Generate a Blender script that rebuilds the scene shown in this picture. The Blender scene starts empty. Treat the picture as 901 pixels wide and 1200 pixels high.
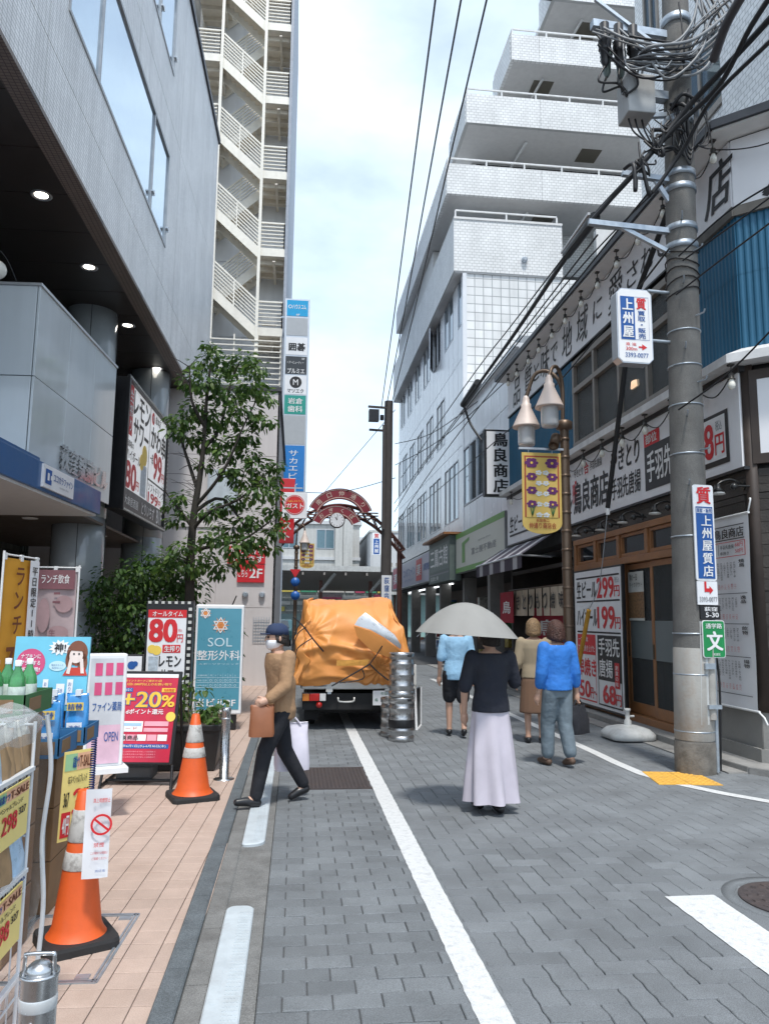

---

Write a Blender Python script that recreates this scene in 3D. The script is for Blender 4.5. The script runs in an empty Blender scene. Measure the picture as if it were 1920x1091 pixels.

---

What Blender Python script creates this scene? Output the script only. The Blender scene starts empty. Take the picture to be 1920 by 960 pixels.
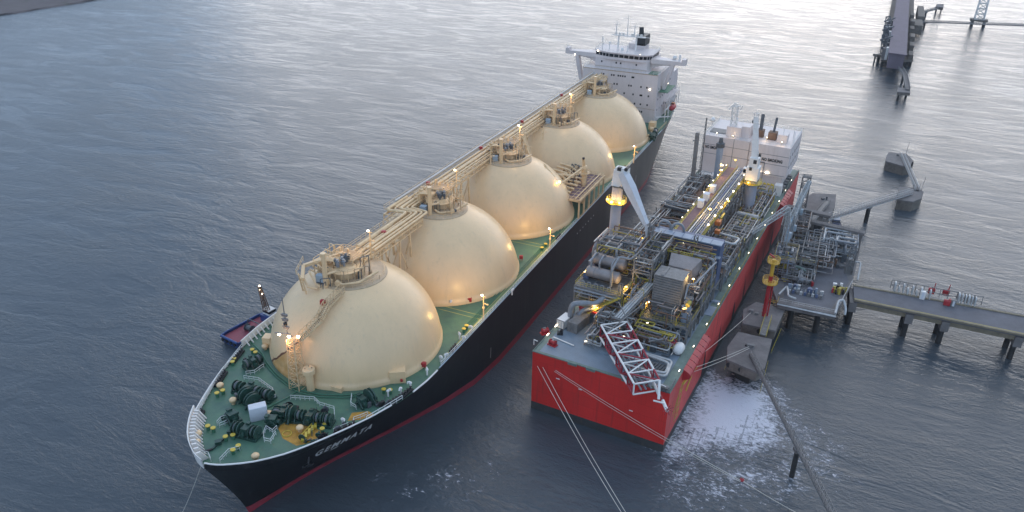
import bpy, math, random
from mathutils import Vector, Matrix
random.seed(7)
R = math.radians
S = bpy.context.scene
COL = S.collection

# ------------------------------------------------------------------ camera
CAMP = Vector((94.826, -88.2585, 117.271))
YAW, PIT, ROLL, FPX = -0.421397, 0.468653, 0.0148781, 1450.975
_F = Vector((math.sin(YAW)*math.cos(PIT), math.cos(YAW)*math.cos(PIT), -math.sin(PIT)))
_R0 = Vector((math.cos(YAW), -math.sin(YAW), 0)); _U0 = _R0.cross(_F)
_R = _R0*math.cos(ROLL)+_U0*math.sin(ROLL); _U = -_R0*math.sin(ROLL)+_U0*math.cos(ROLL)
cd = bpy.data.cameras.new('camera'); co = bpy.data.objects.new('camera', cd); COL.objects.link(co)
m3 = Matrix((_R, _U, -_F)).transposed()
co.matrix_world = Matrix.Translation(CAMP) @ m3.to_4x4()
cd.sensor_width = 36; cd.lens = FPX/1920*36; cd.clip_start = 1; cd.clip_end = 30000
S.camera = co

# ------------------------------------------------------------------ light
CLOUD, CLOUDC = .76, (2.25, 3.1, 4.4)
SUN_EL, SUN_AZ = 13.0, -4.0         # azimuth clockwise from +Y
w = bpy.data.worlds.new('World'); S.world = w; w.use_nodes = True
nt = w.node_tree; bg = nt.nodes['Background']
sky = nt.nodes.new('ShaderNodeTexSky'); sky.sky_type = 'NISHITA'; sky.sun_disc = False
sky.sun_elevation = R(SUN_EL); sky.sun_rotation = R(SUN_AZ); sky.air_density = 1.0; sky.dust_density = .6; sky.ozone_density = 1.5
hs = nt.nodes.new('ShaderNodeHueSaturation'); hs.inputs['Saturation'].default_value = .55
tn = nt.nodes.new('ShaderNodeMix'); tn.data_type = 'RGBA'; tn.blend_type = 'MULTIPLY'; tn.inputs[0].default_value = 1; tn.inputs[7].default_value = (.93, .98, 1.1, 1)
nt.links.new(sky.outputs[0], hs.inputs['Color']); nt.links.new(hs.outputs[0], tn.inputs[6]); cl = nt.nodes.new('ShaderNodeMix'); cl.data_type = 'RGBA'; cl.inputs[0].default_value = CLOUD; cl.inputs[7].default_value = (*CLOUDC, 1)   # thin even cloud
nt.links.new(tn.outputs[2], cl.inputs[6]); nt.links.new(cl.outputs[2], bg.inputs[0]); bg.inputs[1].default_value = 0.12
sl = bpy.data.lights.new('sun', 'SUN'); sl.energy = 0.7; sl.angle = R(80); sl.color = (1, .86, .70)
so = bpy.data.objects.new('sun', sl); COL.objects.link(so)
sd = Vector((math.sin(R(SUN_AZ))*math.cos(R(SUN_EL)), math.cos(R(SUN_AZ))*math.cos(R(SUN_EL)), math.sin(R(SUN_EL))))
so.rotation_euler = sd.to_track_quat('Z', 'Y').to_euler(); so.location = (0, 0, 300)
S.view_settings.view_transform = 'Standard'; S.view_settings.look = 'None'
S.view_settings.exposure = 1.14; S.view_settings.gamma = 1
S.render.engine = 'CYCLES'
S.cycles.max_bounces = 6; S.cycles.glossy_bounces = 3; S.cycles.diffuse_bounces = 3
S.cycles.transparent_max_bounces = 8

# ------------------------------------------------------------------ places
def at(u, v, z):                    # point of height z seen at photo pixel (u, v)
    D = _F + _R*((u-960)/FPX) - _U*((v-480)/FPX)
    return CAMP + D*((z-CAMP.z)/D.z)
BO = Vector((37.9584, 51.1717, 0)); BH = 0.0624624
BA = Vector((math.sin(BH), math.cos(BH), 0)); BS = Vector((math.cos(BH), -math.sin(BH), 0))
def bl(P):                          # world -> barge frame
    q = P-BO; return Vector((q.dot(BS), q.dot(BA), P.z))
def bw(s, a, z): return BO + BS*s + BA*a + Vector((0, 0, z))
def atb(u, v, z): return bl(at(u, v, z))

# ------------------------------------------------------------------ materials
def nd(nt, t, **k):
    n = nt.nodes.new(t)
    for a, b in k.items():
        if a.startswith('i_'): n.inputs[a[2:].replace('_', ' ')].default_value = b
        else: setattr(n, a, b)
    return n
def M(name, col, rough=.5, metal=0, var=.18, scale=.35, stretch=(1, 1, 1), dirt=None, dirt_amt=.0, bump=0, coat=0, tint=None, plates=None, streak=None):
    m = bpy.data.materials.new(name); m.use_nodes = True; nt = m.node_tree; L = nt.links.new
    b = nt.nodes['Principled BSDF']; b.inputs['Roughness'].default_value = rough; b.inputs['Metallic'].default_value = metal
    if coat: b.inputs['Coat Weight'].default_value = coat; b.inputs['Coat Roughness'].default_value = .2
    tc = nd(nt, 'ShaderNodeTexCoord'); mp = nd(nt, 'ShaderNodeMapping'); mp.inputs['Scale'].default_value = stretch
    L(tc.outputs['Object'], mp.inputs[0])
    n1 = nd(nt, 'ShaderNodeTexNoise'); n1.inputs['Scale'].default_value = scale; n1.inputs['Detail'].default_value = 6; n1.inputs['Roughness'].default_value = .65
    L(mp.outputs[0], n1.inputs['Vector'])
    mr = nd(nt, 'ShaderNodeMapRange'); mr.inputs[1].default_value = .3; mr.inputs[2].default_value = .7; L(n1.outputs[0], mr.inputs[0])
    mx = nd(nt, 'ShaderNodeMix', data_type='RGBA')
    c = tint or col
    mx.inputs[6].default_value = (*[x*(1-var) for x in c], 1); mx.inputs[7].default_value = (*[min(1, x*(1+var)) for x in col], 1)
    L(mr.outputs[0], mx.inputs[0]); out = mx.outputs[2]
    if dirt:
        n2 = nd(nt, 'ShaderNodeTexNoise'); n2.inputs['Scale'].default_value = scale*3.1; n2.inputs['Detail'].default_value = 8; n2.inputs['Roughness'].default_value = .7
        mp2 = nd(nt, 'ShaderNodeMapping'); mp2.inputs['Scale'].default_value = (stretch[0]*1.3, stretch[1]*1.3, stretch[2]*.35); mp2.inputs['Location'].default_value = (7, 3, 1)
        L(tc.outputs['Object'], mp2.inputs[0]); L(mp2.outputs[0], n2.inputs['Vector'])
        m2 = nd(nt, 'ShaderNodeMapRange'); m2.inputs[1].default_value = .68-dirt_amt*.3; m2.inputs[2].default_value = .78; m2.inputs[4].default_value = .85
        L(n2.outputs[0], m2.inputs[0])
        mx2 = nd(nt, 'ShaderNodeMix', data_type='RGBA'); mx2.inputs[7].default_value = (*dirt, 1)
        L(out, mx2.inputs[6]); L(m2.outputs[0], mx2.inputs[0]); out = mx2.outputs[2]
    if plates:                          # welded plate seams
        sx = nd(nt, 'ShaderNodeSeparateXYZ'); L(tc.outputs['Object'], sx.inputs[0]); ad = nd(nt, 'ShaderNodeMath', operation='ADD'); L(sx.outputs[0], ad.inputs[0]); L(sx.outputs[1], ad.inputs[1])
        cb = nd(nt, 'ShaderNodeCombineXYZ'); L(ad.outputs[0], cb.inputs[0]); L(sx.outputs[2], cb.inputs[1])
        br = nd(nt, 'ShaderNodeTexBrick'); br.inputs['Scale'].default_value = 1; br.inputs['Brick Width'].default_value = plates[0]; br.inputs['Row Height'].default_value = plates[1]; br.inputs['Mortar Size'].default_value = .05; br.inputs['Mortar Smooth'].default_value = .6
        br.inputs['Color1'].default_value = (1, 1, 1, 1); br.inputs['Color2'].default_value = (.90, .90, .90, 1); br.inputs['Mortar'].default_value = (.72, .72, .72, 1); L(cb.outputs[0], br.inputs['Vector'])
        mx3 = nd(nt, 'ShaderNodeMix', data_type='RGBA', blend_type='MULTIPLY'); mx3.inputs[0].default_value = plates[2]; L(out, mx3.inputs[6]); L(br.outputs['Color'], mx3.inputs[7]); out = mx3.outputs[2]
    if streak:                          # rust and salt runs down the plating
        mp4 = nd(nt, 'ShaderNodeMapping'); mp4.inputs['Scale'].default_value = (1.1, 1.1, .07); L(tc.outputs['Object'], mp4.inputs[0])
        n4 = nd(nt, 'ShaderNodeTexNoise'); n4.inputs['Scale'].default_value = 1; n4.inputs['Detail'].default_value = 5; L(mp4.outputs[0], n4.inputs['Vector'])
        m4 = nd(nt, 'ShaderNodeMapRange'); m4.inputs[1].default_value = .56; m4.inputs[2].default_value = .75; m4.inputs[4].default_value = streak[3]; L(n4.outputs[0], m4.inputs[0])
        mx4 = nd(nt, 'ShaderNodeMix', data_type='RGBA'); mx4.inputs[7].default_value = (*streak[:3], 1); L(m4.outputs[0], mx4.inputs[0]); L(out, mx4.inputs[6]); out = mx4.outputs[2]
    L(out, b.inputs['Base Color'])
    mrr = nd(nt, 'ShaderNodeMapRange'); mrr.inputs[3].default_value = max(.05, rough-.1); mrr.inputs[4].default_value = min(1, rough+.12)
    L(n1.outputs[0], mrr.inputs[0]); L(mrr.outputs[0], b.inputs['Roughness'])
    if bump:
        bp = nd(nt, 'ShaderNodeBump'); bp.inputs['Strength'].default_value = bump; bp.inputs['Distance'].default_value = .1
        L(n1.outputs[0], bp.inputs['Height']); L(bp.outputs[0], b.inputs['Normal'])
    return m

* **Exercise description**
Only the lines from the one with "What Blender Python" through the one with "S.camera = co", both included, go in the copy, exactly as written. Leave the pictures behind.

* **The output**
What Blender Python script creates this scene? Output the script only. The Blender scene starts empty. Take the picture to be 1920 by 960 pixels.
import bpy, math, random
from mathutils import Vector, Matrix
random.seed(7)
R = math.radians
S = bpy.context.scene
COL = S.collection

# ------------------------------------------------------------------ camera
CAMP = Vector((94.826, -88.2585, 117.271))
YAW, PIT, ROLL, FPX = -0.421397, 0.468653, 0.0148781, 1450.975
_F = Vector((math.sin(YAW)*math.cos(PIT), math.cos(YAW)*math.cos(PIT), -math.sin(PIT)))
_R0 = Vector((math.cos(YAW), -math.sin(YAW), 0)); _U0 = _R0.cross(_F)
_R = _R0*math.cos(ROLL)+_U0*math.sin(ROLL); _U = -_R0*math.sin(ROLL)+_U0*math.cos(ROLL)
cd = bpy.data.cameras.new('camera'); co = bpy.data.objects.new('camera', cd); COL.objects.link(co)
m3 = Matrix((_R, _U, -_F)).transposed()
co.matrix_world = Matrix.Translation(CAMP) @ m3.to_4x4()
cd.sensor_width = 36; cd.lens = FPX/1920*36; cd.clip_start = 1; cd.clip_end = 30000
S.camera = co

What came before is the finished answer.